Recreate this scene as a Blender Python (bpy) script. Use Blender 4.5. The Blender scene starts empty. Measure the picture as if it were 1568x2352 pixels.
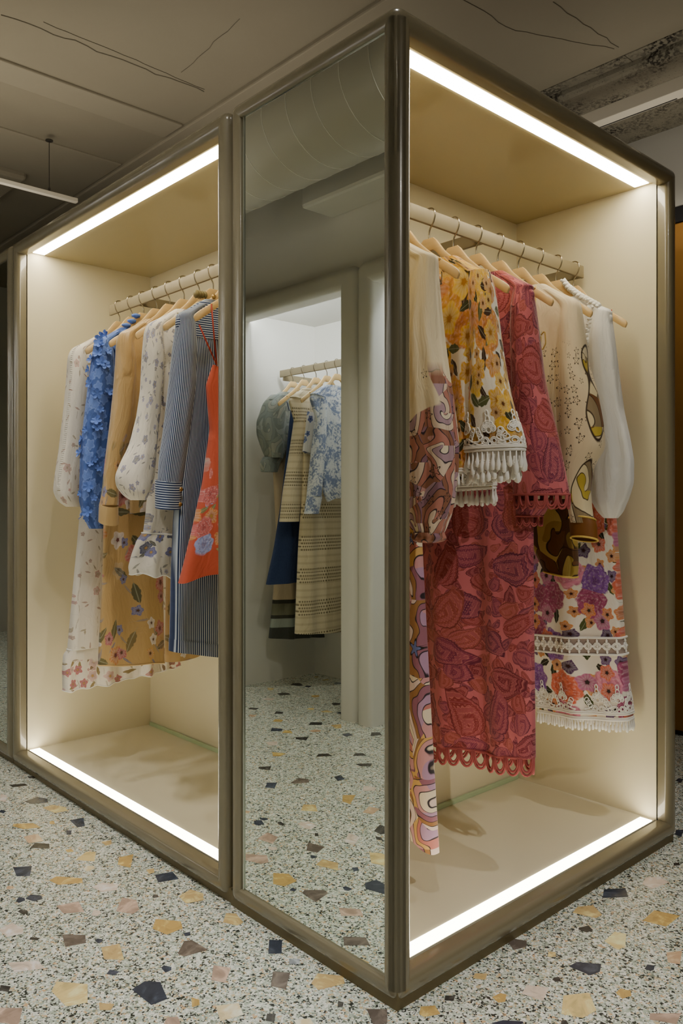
import bpy, bmesh, math, random
import numpy as np
from mathutils import Vector, Matrix
random.seed(7); RNG = np.random.default_rng(11)
PI = math.pi
scene = bpy.context.scene
COL = scene.collection

# ------------------------------------------------------------------ camera model (1568 x 2352)
F, CX, CY = 1851.0, 784.0, 1150.0
CAM = np.array([-1.3914, -1.3225, 1.2145])
FD = np.array([.6756, .7373, 0.]); FR = np.array([.7373, -.6756, 0.])
MIR = 0.006                                     # x of the mirror plane

def ray(px, py):
    return FD + FR*((px-CX)/F) + np.array([0, 0, -(py-CY)/F])
def at(px, py, ax, c):                          # where the sight line through a pixel meets a plane of the place
    r = ray(px, py); i = 'XYZ'.index(ax)
    return CAM + r*((c-CAM[i])/r[i])
def depth(p):
    return float((np.asarray(p)-CAM) @ FD)

# ------------------------------------------------------------------ object helpers
def lin(c):
    return tuple((x/255/12.92 if x/255 <= .04045 else ((x/255+.055)/1.055)**2.4) for x in c)

def link(o):
    COL.objects.link(o); return o

def tag(o, label=None, cat=None, group=None, kind=None):
    if label: o['label'] = label
    if cat: o['category'] = cat
    if group: o['group'] = group
    if kind: o['kind'] = kind
    return o

def empty(name, loc, label, cat, group=None):
    o = bpy.data.objects.new(name, None); o.empty_display_size = .05
    link(o); o.location = loc
    return tag(o, label, cat, group)

def mesh_obj(name, V, Fs, mat, parent=None, smooth=True, uv=None, mats=None, midx=None, origin=None):
    V = np.asarray(V, float)
    base = np.zeros(3)
    if parent is not None: base = np.array(parent.matrix_basis.translation) if parent.parent is None else np.array(parent['_w'])
    elif origin is not None: base = np.asarray(origin, float)
    me = bpy.data.meshes.new(name)
    me.from_pydata((V-base).tolist(), [], [tuple(int(i) for i in f) for f in Fs])
    if smooth: me.polygons.foreach_set('use_smooth', [True]*len(me.polygons))
    for m in (mats or [mat]): me.materials.append(m)
    if midx is not None: me.polygons.foreach_set('material_index', [int(i) for i in midx])
    if uv is not None:
        ul = me.uv_layers.new(name='UVMap')
        arr = np.asarray(uv, float)
        if len(arr) != len(me.loops):
            li = np.empty(len(me.loops), int); me.loops.foreach_get('vertex_index', li); arr = arr[li]
        ul.data.foreach_set('uv', arr.ravel())
    me.update()
    o = bpy.data.objects.new(name, me); link(o)
    if parent is not None:
        o.parent = parent; 
    elif origin is not None: o.location = base
    o['_w'] = base.tolist()
    return o

class MB:
    """collects shapes into one mesh"""
    def __init__(s): s.V = []; s.F = []; s.M = []; s.UV = []
    def add(s, V, Fs, m=0):
        b = len(s.V); s.V += [tuple(v) for v in V]; s.F += [tuple(i+b for i in f) for f in Fs]; s.M += [m]*len(Fs)
    def box(s, lo, hi, m=0, bev=0.0):
        lo, hi_ = np.minimum(lo, hi).astype(float), np.maximum(lo, hi).astype(float)
        bm = bmesh.new(); bmesh.ops.create_cube(bm, size=1)
        for v in bm.verts: v.co = Vector([(lo[i]+hi_[i])/2 + v.co[i]*(hi_[i]-lo[i]) for i in range(3)])
        if bev > 0: bmesh.ops.bevel(bm, geom=bm.edges[:], offset=bev, segments=2, affect='EDGES', profile=.5)
        bm.verts.index_update(); s.add([v.co[:] for v in bm.verts], [[v.index for v in f.verts] for f in bm.faces], m); bm.free()
    def tube(s, pts, r, n=8, m=0, closed=False, cap=True):
        P = np.asarray(pts, float); N = len(P); r = np.broadcast_to(np.asarray(r, float), (N,))
        T = np.gradient(P, axis=0) if not closed else np.roll(P, -1, 0)-np.roll(P, 1, 0)
        T /= np.linalg.norm(T, axis=1)[:, None]+1e-12
        u = np.cross(T[0], [0, 0, 1.]); 
        if np.linalg.norm(u) < .1: u = np.cross(T[0], [1., 0, 0])
        u /= np.linalg.norm(u); V = []
        for i in range(N):
            u = u-T[i]*(u@T[i]); u /= np.linalg.norm(u)+1e-12; w = np.cross(T[i], u)
            for k in range(n):
                a = 2*PI*k/n; V.append(P[i]+r[i]*(u*math.cos(a)+w*math.sin(a)))
        Fs = []
        for i in range(N if closed else N-1):
            j = (i+1) % N
            for k in range(n):
                l = (k+1) % n; Fs.append((i*n+k, i*n+l, j*n+l, j*n+k))
        if cap and not closed: Fs += [tuple(range(n))[::-1], tuple((N-1)*n+k for k in range(n))]
        s.add(V, Fs, m)
    def prism(s, poly, fn, t0, t1, m=0):           # poly 2D outline; fn(a,b,t)->3D
        n = len(poly)
        V = [fn(a, b, t0) for a, b in poly]+[fn(a, b, t1) for a, b in poly]
        s.add(V, [tuple(range(n))[::-1], tuple(range(n, 2*n))]+[(i, (i+1) % n, n+(i+1) % n, n+i) for i in range(n)], m)
    def lathe(s, prof, c, n=16, m=0, ax=2):
        V = []
        for r, z in prof:
            for k in range(n):
                a = 2*PI*k/n; p = [r*math.cos(a), r*math.sin(a), z]
                if ax == 0: p = [p[2], p[0], p[1]]
                if ax == 1: p = [p[0], p[2], p[1]]
                V.append(np.array(c)+p)
        Fs = [(i*n+k, i*n+(k+1) % n, (i+1)*n+(k+1) % n, (i+1)*n+k) for i in range(len(prof)-1) for k in range(n)]
        Fs += [tuple(range(n))[::-1], tuple((len(prof)-1)*n+k for k in range(n))]
        s.add(V, Fs, m)
    def build(s, name, mat, parent=None, smooth=False, mats=None, fix=True, origin=None, auto=False):
        o = mesh_obj(name, s.V, s.F, mat, parent, smooth, mats=mats, midx=s.M if mats else None, origin=origin)
        if fix:
            bm = bmesh.new(); bm.from_mesh(o.data); bmesh.ops.recalc_face_normals(bm, faces=bm.faces[:]); bm.to_mesh(o.data); bm.free()
        if auto:
            for e in o.data.edges: pass
            try: o.data.set_sharp_from_angle(angle=math.radians(40))
            except Exception: pass
        return o

# ------------------------------------------------------------------ node shorthand
class S:
    """a socket with arithmetic"""
    def __init__(s, g, k): s.g = g; s.k = k
    def _m(s, op, *o): return s.g.math(op, s, *o)
    def __add__(s, o): return s._m('ADD', o)
    __radd__ = __add__
    def __sub__(s, o): return s._m('SUBTRACT', o)
    def __rsub__(s, o): return s.g.math('SUBTRACT', o, s)
    def __mul__(s, o): return s._m('MULTIPLY', o)
    __rmul__ = __mul__
    def __truediv__(s, o): return s._m('DIVIDE', o)
    def __neg__(s): return s._m('MULTIPLY', -1.)
    def abs(s): return s._m('ABSOLUTE')
    def sin(s): return s._m('SINE')
    def cos(s): return s._m('COSINE')
    def frac(s): return s._m('FRACT')
    def floor(s): return s._m('FLOOR')
    def sqrt(s): return s._m('SQRT')
    def pow(s, e): return s._m('POWER', e)
    def max(s, o): return s._m('MAXIMUM', o)
    def min(s, o): return s._m('MINIMUM', o)
    def lt(s, o, w=.02):                           # soft s < o
        return s.g.step(o-s if isinstance(o, S) else (o-s), 0, w)
    def gt(s, o, w=.02): return s.g.step(s-o, 0, w)

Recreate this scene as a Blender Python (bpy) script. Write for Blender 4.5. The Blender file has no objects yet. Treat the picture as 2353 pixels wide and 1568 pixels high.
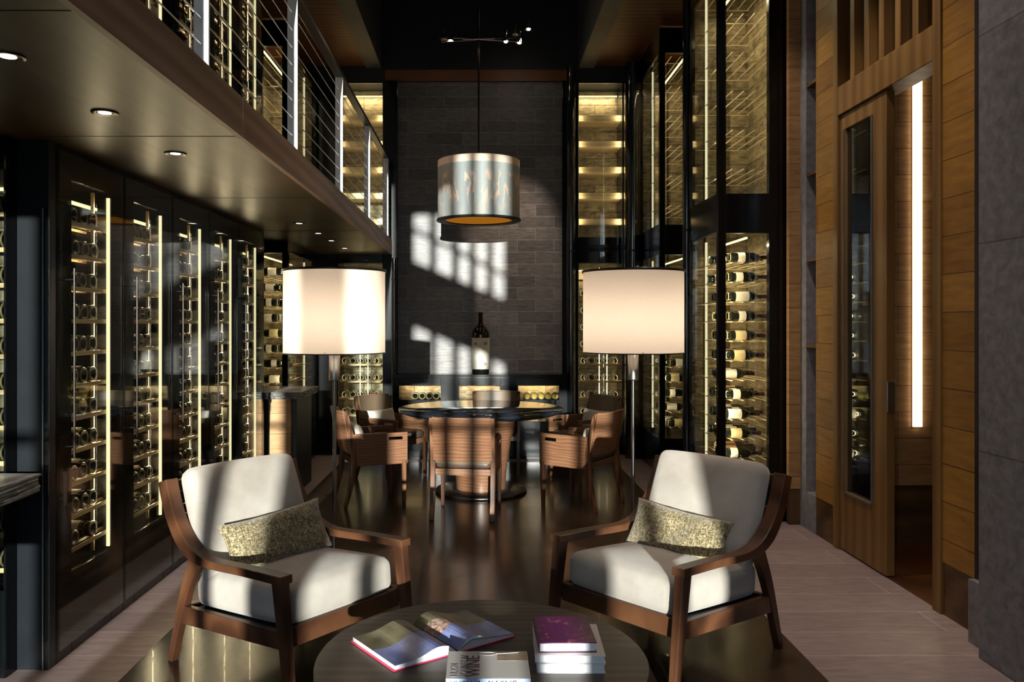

▶ [Task prompt] Could the lines from the top of the material through the line with "return tag(o, label, cat, group)" be repeated exactly, pictures left out?

▶ [The result]
Recreate this scene as a Blender Python (bpy) script. Use Blender 4.5. The Blender scene starts empty. Measure the picture as if it were 1568x2352 pixels.
import bpy, bmesh, math, random
import numpy as np
from mathutils import Vector, Matrix
random.seed(7); RNG = np.random.default_rng(11)
PI = math.pi
scene = bpy.context.scene
COL = scene.collection

# ------------------------------------------------------------------ camera model (1568 x 2352)
F, CX, CY = 1851.0, 784.0, 1150.0
CAM = np.array([-1.3914, -1.3225, 1.2145])
FD = np.array([.6756, .7373, 0.]); FR = np.array([.7373, -.6756, 0.])
MIR = 0.006                                     # x of the mirror plane

def ray(px, py):
    return FD + FR*((px-CX)/F) + np.array([0, 0, -(py-CY)/F])
def at(px, py, ax, c):                          # where the sight line through a pixel meets a plane of the place
    r = ray(px, py); i = 'XYZ'.index(ax)
    return CAM + r*((c-CAM[i])/r[i])
def depth(p):
    return float((np.asarray(p)-CAM) @ FD)

# ------------------------------------------------------------------ object helpers
def lin(c):
    return tuple((x/255/12.92 if x/255 <= .04045 else ((x/255+.055)/1.055)**2.4) for x in c)

def link(o):
    COL.objects.link(o); return o

def tag(o, label=None, cat=None, group=None, kind=None):
    if label: o['label'] = label
    if cat: o['category'] = cat
    if group: o['group'] = group
    if kind: o['kind'] = kind
    return o

def empty(name, loc, label, cat, group=None):
    o = bpy.data.objects.new(name, None); o.empty_display_size = .05
    link(o); o.location = loc
    return tag(o, label, cat, group)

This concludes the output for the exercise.